Notons néanmoins une vraie limite à la fiabilité des comptes : les engagements « hors bilan » ne sont pas comptabilisés (garanties souveraines, régimes sociaux, retraites, etc.). Ainsi le besoin de financement annuel réel monte à 350 Milliards d’eruros selon le FMI, en prenant en compte l’ensemble des administrations publiques et de la dette sociale.
Gérard Thoris :Le bilan le plus inquiétant est aussi le bilan le mieux caché. Il s’agit du déséquilibre des comptes sociaux. En 1996, Alain Juppé invente la Caisse d’amortissement de la dette sociale (CADES). A l’époque, tout le monde fut content car il s’agissait de faire payer le déficit de la Sécurité sociale par les générations futures. Pas besoin d’augmenter les charges sociales et de jouer une nouvelle fois le psychodrame de savoir si ce sont les salariés ou les employeurs qui devraient en supporter la charge. On devrait savoir une fois pour toutes que ce sont toujours les salariés qui paient, sous la forme de perte de pouvoir d’achat s’ils ont un emploi, sous la forme du chômage s’ils le perdent du fait de coûts salariaux unitaires supérieurs à ceux des concurrents étrangers.

Mais, rétrospectivement, la création de la CADES est le premier moratoire de la France, organisé par elle-même pour elle-même. Lorsqu’une entreprise dépose le bilan, l’une des solutions possibles consiste en effet à obtenir des banquiers qu’ils allongent la durée des prêts pour diminuer le poids présent de l’amortissement de la dette. C’est bien ainsi que fonctionne la CADES. D’où l’intérêt de voir où l’on en est. Crée en 1996 pour 13 ans, la CADES sera théoriquement éteinte en 2025. A l’origine, elle devait amortir 44,7 Milliards d’euros en 13 ans ; aujourd’hui, sa capacité d’endettement a été portée à 234,6 Milliards d’euros (1).

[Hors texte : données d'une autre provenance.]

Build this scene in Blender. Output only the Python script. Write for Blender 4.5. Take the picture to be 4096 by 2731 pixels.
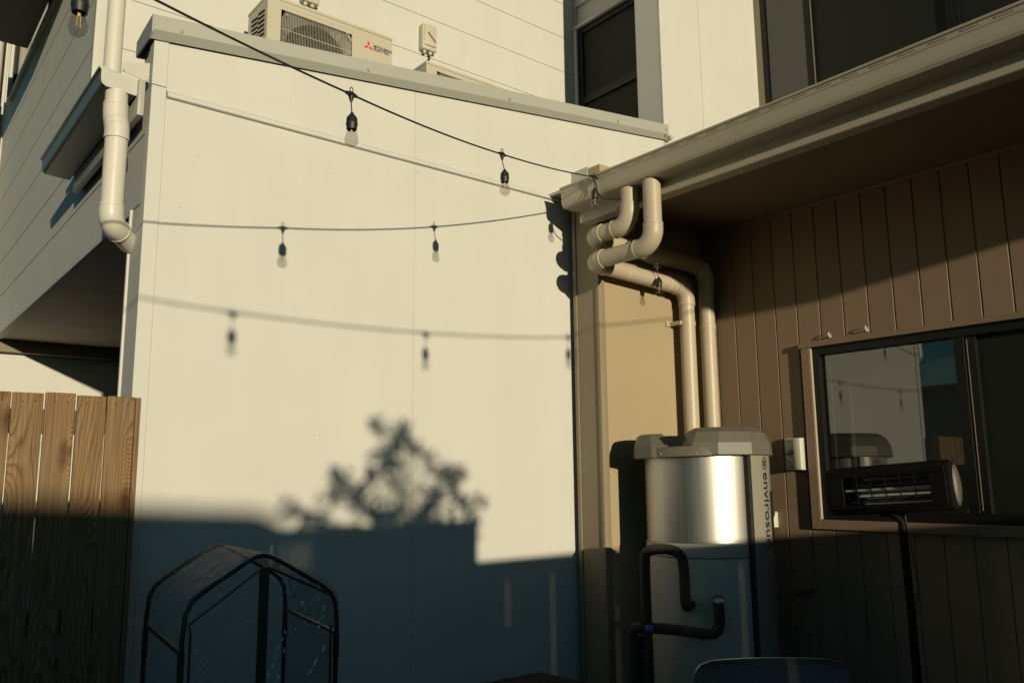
import bpy, bmesh, math, random
from mathutils import Vector, Matrix
random.seed(7)
for o in list(bpy.data.objects): bpy.data.objects.remove(o)
SC = bpy.context.scene
COL = SC.collection
R = math.radians

# ------------------------------------------------------------ camera
cam_d = bpy.data.cameras.new('camera'); cam = bpy.data.objects.new('camera', cam_d); COL.objects.link(cam)
cam_d.sensor_width = 36; cam_d.lens = 36 * 3315.4 / 4096
rt = Vector((.7784979, -.62756551, -.01012696)); up = Vector((-.09314418, -.13147185, .9869343)); fw = Vector((.62069734, .76738301, .16080463))
cam.matrix_world = Matrix(((rt.x, up.x, -fw.x, 0), (rt.y, up.y, -fw.y, 0), (rt.z, up.z, -fw.z, 1.45), (0, 0, 0, 1)))
cam_d.clip_start = .05; cam_d.clip_end = 2000
cam_d.dof.use_dof = True; cam_d.dof.focus_distance = 3.3; cam_d.dof.aperture_fstop = 5.6
SC.camera = cam
# ------------------------------------------------------------ sky, sun, exposure
SUN = Vector((.235, 1, -.107))                      # direction in which the light travels
el = math.atan2(.107, math.hypot(.235, 1)); az = math.atan2(-.235, -1)
W = bpy.data.worlds.new("World"); SC.world = W; W.use_nodes = True
nt = W.node_tree; bg = nt.nodes['Background']
sky = nt.nodes.new('ShaderNodeTexSky'); sky.sky_type = 'NISHITA'; sky.sun_disc = False
sky.sun_elevation = el; sky.sun_rotation = az % (2 * math.pi)
sky.air_density = 1.0; sky.dust_density = .2; sky.ozone_density = 2.0
tint = nt.nodes.new('ShaderNodeMix'); tint.data_type = 'RGBA'; tint.blend_type = 'MULTIPLY'; tint.inputs[0].default_value = 1; tint.inputs[7].default_value = (.60, .985, .98, 1)
nt.links.new(sky.outputs[0], tint.inputs[6]); nt.links.new(tint.outputs[2], bg.inputs[0]); bg.inputs[1].default_value = .068
sd = bpy.data.lights.new('sun', 'SUN'); sd.energy = 4.62; sd.angle = R(.53); sd.color = (1, .868, .585)
so = bpy.data.objects.new('sun', sd); COL.objects.link(so); so.rotation_euler = SUN.to_track_quat('-Z', 'Y').to_euler(); so.location = (-4, -16, 8)
VS = SC.view_settings; VS.view_transform = 'Standard'; VS.look = 'None'; VS.exposure = 0; VS.gamma = 1; VS.use_curve_mapping = False

# ------------------------------------------------------------ materials
def mat(name, col, rough=.5, metal=0, var=.04, bump=0, scale=6, spec=.5, dirt=0, dirtcol=(.12, .10, .08), stretch=(1, 1, 1)):
    m = bpy.data.materials.new(name); m.use_nodes = True; n = m.node_tree.nodes; l = m.node_tree.links
    b = n['Principled BSDF']; b.inputs['Roughness'].default_value = rough; b.inputs['Metallic'].default_value = metal
    b.inputs['Specular IOR Level'].default_value = spec
    tc = n.new('ShaderNodeTexCoord'); mp = n.new('ShaderNodeMapping'); l.new(tc.outputs['Object'], mp.inputs[0]); mp.inputs['Scale'].default_value = stretch
    no = n.new('ShaderNodeTexNoise'); no.inputs['Scale'].default_value = scale; no.inputs['Detail'].default_value = 6; l.new(mp.outputs[0], no.inputs[0])
    mr = n.new('ShaderNodeMapRange'); mr.inputs[1].default_value = .3; mr.inputs[2].default_value = .7; mr.inputs[3].default_value = 1 - var; mr.inputs[4].default_value = 1 + var
    l.new(no.outputs[0], mr.inputs[0])
    mx = n.new('ShaderNodeMix'); mx.data_type = 'RGBA'; mx.blend_type = 'MULTIPLY'; mx.inputs[0].default_value = 1; mx.inputs[6].default_value = (*col, 1)
    l.new(mr.outputs[0], mx.inputs[7]); out = mx.outputs[2]
    if dirt:
        n2 = n.new('ShaderNodeTexNoise'); n2.inputs['Scale'].default_value = scale * 9; n2.inputs['Detail'].default_value = 8; l.new(mp.outputs[0], n2.inputs[0])
        r2 = n.new('ShaderNodeMapRange'); r2.inputs[1].default_value = .62; r2.inputs[2].default_value = .78; r2.inputs[3].default_value = 0; r2.inputs[4].default_value = dirt
        l.new(n2.outputs[0], r2.inputs[0])
        m2 = n.new('ShaderNodeMix'); m2.data_type = 'RGBA'; l.new(r2.outputs[0], m2.inputs[0]); l.new(out, m2.inputs[6]); m2.inputs[7].default_value = (*dirtcol, 1); out = m2.outputs[2]
    l.new(out, b.inputs['Base Color'])
    if bump:
        nb = n.new('ShaderNodeTexNoise'); nb.inputs['Scale'].default_value = scale * 12; nb.inputs['Detail'].default_value = 5; l.new(mp.outputs[0], nb.inputs[0])
        bp = n.new('ShaderNodeBump'); bp.inputs['Strength'].default_value = bump; bp.inputs['Distance'].default_value = .004
        l.new(nb.outputs[0], bp.inputs['Height']); l.new(bp.outputs[0], b.inputs['Normal'])
    return m
WHITE = mat('white_wall_paint', (.50, .495, .48), .75, var=.025, bump=.10, scale=2.2, spec=.2, dirt=.10, dirtcol=(.36, .33, .27))
CAP = mat('pale_flashing', (.33, .33, .305), .45, var=.03, bump=.03, scale=3, spec=.4, dirt=.1)
n_ = WHITE.node_tree; b_ = n_.nodes['Principled BSDF']; src = b_.inputs['Base Color'].links[0].from_socket
tc_ = n_.nodes.new('ShaderNodeTexCoord'); mp_ = n_.nodes.new('ShaderNodeMapping'); mp_.inputs['Scale'].default_value = (5, 5, .6); n_.links.new(tc_.outputs['Object'], mp_.inputs[0])
no_ = n_.nodes.new('ShaderNodeTexNoise'); no_.inputs['Scale'].default_value = 1.3; no_.inputs['Detail'].default_value = 7; n_.links.new(mp_.outputs[0], no_.inputs[0])
mr_ = n_.nodes.new('ShaderNodeMapRange'); mr_.inputs[1].default_value = .35; mr_.inputs[2].default_value = .75; mr_.inputs[3].default_value = 1.0; mr_.inputs[4].default_value = .965; n_.links.new(no_.outputs[0], mr_.inputs[0])
mx_ = n_.nodes.new('ShaderNodeMix'); mx_.data_type = 'RGBA'; mx_.blend_type = 'MULTIPLY'; mx_.inputs[0].default_value = 1; n_.links.new(src, mx_.inputs[6]); n_.links.new(mr_.outputs[0], mx_.inputs[7]); n_.links.new(mx_.outputs[2], b_.inputs['Base Color'])
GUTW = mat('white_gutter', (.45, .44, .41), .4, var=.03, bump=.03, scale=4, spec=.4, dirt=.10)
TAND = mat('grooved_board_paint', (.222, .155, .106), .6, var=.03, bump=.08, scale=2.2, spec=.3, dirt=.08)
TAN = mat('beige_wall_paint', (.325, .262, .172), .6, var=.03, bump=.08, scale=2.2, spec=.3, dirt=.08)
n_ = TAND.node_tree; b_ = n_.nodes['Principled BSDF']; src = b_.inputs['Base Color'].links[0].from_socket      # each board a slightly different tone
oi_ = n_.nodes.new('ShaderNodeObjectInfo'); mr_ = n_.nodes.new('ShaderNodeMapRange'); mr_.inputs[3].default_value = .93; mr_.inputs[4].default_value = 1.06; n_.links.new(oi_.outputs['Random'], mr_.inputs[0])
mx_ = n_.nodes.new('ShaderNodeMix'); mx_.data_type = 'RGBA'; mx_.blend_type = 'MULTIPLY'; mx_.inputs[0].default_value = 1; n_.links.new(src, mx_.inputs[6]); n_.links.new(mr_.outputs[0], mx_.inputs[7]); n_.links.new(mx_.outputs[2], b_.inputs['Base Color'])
CREAM = mat('cream_gutter', (.37, .325, .255), .42, var=.03, bump=.03, scale=4, spec=.4, dirt=.08)
PVC = mat('white_pvc', (.52, .50, .455), .38, var=.02, bump=.02, scale=5, spec=.4, dirt=.08)
PVCT = mat('beige_pvc', (.40, .345, .262), .42, var=.03, bump=.02, scale=5, spec=.4, dirt=.06)
BROWN = mat('brown_trim', (.22, .18, .125), .6, var=.03, bump=.05, scale=4, spec=.3)
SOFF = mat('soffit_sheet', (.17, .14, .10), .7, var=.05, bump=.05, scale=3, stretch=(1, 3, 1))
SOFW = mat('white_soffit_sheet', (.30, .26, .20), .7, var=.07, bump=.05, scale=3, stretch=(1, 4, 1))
BLACKF = mat('black_frame', (.007, .0075, .0075), .45, var=.1, scale=6, spec=.25)
DARK = mat('dark_interior', (.03, .03, .032), .9)
BLK = mat('black_rubber', (.012, .012, .013), .5, var=.2, scale=30)
ACW = mat('aircon_casing', (.42, .39, .32), .45, var=.02, bump=.03, scale=3, spec=.4)
ACG = mat('aircon_grille', (.46, .43, .36), .4, scale=5)
ACD = mat('aircon_dark', (.008, .008, .008), .8, spec=.1)
RED = mat('red_print', (.62, .02, .03), .5, var=0)
INK = mat('black_print', (.02, .02, .025), .5, var=0)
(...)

Il ne s’agit pas, à proprement parler, de hors bilan puisque la dette portée par la CADES est intégrée dans la dette publique. Mais il s’agit d’un exemple prototypique de dette sans collatéral. Normalement, une dette sert à acquérir des actifs qui permettent d’assurer l’amortissement du prêt. Ici, la dette est constituée pour payer des dépenses courantes (soins de santé, prestations de retraite) dont le potentiel de croissance disparaît dans l’acte même de la prestation de service. A ce titre, la réforme des retraites vise d’abord à arrêter la création de dettes sans collatéraux.

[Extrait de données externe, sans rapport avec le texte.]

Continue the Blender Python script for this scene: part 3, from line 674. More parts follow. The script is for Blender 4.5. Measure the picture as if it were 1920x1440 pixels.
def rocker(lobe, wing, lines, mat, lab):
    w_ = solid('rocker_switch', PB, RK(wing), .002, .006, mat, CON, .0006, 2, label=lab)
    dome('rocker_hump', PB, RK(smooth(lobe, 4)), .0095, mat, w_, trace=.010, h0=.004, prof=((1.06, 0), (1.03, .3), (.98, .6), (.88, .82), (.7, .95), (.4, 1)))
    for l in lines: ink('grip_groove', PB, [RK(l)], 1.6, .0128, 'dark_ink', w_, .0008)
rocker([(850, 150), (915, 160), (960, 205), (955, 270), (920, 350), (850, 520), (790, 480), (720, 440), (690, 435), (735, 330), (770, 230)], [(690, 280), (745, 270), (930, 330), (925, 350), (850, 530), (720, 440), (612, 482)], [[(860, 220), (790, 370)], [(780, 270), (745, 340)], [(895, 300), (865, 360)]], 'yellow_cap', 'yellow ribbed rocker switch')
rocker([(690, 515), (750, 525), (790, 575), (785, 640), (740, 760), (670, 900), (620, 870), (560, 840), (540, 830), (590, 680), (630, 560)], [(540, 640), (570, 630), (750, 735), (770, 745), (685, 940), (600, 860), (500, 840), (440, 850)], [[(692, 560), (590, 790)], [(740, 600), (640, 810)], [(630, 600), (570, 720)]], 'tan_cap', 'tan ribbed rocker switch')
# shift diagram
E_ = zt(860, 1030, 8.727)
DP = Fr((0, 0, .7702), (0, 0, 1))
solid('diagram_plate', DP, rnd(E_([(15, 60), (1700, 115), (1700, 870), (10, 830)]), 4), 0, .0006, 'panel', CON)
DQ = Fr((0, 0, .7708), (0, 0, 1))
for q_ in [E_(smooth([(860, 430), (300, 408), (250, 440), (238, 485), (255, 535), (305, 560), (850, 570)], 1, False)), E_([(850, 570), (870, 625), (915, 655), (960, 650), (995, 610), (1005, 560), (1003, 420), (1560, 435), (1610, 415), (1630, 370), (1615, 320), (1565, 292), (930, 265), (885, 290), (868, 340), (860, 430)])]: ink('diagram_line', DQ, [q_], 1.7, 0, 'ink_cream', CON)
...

Par contre, un bilan bien construit devrait constituer des provisions pour des risques futurs de dépréciation d’actifs. C’est le sens de l’exercice d’évaluation de la soutenabilité de la dette publique auquel la Commission européenne se livre régulièrement. L’exercice réalisé en 2009, avant que la crise économique ne produise ses effets en termes de croissance économique, supposait que la France fasse un effort budgétaire de 5,5 points de PIB pour financer les dépenses liées au vieillissement de la population tout en stabilisant la dette à horizon 2060. Cet exercice d’école n’est plus de mise, on s’en doute bien !

La France a tendance à considérer que la faillite est impossible. Les arguments généralement avancés en ce sens tiennent-ils ?

Gaspard Koenig : De quelles réserves insoupçonnées la France disposerait-elle ? Le gaz de schiste ? Cette illusion de l’infaillibilité est peut-être ce qu’il y a de plus grave et de plus impardonnable. On ne s’imagine jamais, faute d’imagination, que la digue du barrage peut céder. Et quand elle cède, ce sont des populations entières qui sont englouties.

N’oublions pas que notre dette est détenue à 2/3 par des étrangers, ce qui nous a permis de bénéficier de taux d’intérêt très avantageux. L’État n’a pratiquement aucun moyen de pression sur eux. Ils sont libres d’acheter aujourd’hui… et de vendre demain. L’État ne pourra pas, lui, brader du jour au lendemain ses actifs.